El escuchar es una actitud religiosa -escuchar a Dios y a su palabra-, es una actitud humana -escuchar al hermano- y al mismo tiempo indica un profundo compromiso social. La segunda lectura nos hablaba de esto cuando mencionaba la preferencia de Dios por los más débiles y desamparados. Y nosotros, ¿los sabemos escuchar? ¿los asumimos, los interpretamos, nos comprometemos? El oído no es sólo una metáfora poética, sino que también tiene estas perspectivas sociales y políticas.

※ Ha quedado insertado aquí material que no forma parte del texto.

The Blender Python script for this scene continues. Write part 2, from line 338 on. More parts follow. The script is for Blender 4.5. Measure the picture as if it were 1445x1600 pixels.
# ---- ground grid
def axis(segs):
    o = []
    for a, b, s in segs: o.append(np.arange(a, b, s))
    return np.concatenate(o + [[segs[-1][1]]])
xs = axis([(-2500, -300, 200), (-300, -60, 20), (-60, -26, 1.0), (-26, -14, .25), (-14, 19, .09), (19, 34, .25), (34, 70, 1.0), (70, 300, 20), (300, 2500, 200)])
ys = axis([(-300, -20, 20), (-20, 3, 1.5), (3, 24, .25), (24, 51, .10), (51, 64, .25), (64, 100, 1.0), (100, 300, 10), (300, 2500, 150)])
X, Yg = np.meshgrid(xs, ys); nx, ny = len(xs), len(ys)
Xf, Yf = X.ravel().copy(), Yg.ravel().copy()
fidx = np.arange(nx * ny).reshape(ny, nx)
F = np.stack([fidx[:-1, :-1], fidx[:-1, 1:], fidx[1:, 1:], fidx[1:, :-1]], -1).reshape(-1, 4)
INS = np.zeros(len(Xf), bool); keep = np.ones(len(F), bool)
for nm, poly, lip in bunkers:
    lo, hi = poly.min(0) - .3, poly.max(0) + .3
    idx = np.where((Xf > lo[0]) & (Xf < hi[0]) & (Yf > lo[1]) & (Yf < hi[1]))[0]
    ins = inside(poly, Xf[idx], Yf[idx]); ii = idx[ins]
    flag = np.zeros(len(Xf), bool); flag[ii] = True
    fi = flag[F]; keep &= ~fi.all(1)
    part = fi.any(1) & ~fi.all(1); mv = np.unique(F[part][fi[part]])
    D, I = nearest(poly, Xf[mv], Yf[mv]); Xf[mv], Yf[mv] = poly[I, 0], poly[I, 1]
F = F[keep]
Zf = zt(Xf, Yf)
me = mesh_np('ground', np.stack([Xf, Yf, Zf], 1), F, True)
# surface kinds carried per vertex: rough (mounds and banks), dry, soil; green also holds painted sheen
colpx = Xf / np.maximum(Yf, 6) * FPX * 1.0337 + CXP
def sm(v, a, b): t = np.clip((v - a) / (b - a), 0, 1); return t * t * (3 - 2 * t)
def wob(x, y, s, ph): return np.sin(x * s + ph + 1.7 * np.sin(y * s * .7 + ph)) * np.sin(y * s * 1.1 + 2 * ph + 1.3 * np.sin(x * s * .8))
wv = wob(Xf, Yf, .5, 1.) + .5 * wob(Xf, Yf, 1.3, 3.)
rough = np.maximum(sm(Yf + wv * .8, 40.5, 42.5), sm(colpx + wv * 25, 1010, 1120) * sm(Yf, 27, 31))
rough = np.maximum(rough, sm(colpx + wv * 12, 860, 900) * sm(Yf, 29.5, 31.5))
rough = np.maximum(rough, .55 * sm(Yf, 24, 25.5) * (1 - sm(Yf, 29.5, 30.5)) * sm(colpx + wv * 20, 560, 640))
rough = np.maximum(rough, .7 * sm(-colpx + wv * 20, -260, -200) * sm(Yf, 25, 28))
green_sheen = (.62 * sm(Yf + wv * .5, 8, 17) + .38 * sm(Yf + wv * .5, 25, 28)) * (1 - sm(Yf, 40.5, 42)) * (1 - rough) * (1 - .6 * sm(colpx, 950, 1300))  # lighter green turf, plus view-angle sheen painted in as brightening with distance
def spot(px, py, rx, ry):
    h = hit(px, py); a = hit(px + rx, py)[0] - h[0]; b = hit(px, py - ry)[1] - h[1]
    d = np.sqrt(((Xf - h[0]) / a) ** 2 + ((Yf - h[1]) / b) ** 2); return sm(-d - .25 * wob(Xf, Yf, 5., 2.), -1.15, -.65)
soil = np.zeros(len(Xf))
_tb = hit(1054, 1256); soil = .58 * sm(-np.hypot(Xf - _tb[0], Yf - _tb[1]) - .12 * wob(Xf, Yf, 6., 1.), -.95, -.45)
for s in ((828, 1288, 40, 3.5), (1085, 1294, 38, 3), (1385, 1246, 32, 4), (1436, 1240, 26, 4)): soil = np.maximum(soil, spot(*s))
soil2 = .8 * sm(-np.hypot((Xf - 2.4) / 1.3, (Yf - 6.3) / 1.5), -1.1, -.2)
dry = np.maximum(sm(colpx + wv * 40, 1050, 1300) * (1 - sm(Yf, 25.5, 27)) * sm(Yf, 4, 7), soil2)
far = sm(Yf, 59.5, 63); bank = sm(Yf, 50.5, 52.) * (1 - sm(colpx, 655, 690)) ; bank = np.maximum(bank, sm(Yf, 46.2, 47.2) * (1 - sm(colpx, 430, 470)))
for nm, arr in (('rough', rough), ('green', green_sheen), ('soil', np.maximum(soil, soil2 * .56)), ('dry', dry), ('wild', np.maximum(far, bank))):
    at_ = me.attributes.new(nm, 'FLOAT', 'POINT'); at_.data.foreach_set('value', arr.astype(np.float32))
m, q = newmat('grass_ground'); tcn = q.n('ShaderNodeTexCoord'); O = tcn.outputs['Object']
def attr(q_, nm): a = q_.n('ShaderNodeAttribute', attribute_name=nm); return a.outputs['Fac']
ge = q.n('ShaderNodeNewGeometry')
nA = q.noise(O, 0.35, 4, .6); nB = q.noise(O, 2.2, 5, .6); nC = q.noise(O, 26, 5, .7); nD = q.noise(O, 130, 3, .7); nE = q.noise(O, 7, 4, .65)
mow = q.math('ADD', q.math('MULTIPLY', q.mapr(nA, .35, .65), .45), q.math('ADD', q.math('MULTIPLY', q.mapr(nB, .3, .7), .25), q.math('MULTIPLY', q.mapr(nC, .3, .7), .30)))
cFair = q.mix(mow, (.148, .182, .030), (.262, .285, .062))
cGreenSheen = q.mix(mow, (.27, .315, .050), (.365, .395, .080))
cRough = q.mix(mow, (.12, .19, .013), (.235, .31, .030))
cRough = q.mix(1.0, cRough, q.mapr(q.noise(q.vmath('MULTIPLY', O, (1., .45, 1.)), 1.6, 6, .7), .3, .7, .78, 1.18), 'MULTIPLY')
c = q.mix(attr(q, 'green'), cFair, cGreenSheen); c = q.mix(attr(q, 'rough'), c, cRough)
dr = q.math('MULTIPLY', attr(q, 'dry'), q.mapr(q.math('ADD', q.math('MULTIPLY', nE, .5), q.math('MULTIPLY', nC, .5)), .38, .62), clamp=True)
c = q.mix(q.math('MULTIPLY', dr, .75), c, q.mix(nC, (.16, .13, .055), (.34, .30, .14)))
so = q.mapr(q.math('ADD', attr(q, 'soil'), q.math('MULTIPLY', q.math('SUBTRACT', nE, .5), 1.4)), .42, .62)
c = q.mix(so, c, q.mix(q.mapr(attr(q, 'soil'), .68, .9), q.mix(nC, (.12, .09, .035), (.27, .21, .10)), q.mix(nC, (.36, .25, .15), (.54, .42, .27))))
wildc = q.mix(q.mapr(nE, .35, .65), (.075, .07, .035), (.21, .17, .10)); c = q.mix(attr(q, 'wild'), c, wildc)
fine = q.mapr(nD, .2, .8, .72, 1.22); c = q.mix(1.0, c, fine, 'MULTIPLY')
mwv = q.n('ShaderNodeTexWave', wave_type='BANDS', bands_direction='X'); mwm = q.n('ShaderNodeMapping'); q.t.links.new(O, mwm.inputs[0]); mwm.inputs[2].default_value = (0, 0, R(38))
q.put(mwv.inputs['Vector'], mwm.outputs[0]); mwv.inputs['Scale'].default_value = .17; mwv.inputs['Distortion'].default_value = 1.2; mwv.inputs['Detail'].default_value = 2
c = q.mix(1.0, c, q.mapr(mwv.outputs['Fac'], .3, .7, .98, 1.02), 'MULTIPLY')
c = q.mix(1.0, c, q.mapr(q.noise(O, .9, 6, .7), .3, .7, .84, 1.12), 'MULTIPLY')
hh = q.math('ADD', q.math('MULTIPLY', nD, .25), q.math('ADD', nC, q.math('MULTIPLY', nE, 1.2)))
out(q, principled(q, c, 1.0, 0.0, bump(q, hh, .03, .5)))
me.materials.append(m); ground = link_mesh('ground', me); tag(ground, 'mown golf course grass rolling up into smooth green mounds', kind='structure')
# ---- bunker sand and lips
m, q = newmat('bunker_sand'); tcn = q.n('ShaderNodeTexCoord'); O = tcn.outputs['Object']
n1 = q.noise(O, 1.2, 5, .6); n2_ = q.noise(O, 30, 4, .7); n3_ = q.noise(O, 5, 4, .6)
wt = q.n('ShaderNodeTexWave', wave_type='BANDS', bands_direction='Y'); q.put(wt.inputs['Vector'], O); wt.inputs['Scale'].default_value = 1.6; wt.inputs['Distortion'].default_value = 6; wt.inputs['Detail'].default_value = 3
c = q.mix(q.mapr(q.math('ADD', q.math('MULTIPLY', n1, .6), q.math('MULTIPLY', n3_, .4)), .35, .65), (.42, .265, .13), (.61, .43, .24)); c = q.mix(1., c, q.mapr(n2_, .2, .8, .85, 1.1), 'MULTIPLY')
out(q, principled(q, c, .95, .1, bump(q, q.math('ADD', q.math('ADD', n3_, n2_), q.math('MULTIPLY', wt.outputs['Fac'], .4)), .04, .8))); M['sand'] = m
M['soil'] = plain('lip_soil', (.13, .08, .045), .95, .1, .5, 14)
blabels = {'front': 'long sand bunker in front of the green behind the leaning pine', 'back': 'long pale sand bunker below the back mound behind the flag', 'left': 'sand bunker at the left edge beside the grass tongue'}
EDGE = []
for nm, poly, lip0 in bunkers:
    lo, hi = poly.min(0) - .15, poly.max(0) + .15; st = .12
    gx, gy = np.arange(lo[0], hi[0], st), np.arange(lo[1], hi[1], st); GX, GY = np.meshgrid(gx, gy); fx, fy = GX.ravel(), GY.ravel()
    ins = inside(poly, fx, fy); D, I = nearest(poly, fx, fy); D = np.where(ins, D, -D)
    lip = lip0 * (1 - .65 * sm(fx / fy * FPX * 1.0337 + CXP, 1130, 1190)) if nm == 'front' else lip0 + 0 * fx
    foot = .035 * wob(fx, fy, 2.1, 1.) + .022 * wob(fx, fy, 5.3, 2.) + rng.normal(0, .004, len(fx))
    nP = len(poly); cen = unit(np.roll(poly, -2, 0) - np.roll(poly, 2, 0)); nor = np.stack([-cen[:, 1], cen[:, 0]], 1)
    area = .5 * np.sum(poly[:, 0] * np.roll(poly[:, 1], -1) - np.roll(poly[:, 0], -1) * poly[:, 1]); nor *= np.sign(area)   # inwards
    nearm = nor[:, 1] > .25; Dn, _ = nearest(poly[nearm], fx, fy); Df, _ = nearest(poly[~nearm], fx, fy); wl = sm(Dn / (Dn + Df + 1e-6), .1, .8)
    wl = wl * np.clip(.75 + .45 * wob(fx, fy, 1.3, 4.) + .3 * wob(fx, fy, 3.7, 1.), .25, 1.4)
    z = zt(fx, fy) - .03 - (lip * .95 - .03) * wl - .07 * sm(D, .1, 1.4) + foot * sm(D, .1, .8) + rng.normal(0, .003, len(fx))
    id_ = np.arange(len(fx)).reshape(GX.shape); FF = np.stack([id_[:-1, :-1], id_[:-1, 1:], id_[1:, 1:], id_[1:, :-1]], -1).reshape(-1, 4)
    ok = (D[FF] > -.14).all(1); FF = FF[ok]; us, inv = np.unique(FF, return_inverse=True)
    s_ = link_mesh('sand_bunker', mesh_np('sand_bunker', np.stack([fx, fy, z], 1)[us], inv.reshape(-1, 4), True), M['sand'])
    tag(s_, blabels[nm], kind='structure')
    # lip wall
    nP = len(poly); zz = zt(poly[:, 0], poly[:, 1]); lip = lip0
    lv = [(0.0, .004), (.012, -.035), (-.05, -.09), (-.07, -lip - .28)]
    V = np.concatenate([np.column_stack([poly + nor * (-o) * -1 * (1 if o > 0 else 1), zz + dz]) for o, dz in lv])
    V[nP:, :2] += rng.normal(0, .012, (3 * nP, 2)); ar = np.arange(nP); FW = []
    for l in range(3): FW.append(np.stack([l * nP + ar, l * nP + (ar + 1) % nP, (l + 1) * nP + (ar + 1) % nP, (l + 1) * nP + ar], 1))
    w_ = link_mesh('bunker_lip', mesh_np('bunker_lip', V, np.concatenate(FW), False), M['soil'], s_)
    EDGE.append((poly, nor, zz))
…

Cada uno de nosotros podría, entonces, preguntarse: ¿sé escuchar? ¿Valoro las palabras y opiniones ajenas? ¿Sé hacerme escuchar cuando tengo algo valioso que decir o me dejo ganar por la timidez, el respeto humano o una falsa modestia? También sobre "la lengua": ¿soy serio en mis palabras o me sumo a la superficialidad del ambiente? ¿Creo en lo que digo? ¿Soy coherente con lo que opino o manifiesto en mi hablar?

Por último, la imagen de la curación del sordomudo nos lleva a pensar en el modelo de creyente que nos han propuesto los Obispos del continente latinoamericano en el documento de Aparecida. El paradigma es: "discípulos y misioneros". El oído hace referencia al discípulo, al que escucha para aprender, al que se deja enseñar por el maestro. La lengua sugiera la actitud del misionero, del que habla para dar testimonio de su experiencia de fe. Claro que el misionero depende del discípulo, porque no podemos transmitir lo que no conocemos; y también es cierto que el discípulo deja de serlo si no asume el compromiso de transmitir y compartir lo que vive.

Concluyamos, entonces, pidiendo al Señor que abra nuestros corazones para escuchar su palabra y abrirnos al encuentro de los demás.